Data supplied:
==============================
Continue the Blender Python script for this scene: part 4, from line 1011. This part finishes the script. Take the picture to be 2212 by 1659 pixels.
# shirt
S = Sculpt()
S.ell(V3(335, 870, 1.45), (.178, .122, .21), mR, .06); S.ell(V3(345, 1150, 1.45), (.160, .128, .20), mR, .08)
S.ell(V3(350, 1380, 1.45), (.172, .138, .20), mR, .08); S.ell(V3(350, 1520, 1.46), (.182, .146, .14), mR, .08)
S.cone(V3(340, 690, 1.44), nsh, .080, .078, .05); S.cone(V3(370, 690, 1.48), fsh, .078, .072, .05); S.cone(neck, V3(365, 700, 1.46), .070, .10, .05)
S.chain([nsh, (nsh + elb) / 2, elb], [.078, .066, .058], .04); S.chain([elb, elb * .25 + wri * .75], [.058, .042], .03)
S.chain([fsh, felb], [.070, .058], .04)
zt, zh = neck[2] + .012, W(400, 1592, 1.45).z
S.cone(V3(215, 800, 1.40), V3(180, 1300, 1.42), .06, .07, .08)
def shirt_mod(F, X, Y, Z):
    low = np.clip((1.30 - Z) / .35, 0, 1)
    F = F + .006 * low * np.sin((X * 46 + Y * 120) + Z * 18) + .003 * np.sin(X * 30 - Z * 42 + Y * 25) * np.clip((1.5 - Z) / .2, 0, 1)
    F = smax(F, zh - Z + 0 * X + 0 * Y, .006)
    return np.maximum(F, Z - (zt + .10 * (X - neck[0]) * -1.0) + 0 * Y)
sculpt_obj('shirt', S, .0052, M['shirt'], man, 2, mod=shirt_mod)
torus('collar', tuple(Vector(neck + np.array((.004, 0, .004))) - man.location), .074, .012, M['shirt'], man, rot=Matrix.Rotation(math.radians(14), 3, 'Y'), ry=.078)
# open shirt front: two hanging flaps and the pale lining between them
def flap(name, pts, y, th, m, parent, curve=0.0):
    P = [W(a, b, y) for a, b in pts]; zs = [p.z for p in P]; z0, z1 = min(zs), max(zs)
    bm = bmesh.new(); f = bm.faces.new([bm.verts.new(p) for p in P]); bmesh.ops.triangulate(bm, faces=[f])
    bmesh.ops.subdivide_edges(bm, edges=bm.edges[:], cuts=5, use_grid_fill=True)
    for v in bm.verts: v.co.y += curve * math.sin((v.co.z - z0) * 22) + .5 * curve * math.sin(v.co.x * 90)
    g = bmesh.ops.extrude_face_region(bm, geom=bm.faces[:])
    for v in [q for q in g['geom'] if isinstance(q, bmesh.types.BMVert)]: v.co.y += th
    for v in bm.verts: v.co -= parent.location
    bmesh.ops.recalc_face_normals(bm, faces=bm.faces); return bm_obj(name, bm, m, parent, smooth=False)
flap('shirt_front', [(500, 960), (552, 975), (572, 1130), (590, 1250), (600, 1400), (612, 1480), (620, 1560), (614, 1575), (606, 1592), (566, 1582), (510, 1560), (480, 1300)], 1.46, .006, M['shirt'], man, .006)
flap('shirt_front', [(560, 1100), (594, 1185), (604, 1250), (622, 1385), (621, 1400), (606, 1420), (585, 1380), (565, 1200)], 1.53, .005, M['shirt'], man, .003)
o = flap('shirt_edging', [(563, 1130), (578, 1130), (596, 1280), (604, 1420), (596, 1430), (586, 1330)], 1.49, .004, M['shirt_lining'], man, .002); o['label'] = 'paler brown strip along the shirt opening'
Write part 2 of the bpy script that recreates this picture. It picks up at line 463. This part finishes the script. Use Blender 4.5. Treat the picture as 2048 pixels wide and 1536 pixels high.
==============================
Exercise directions:
In the data above, count the lines where the word "Blender" appears; reply with the number only.

Written answer:
2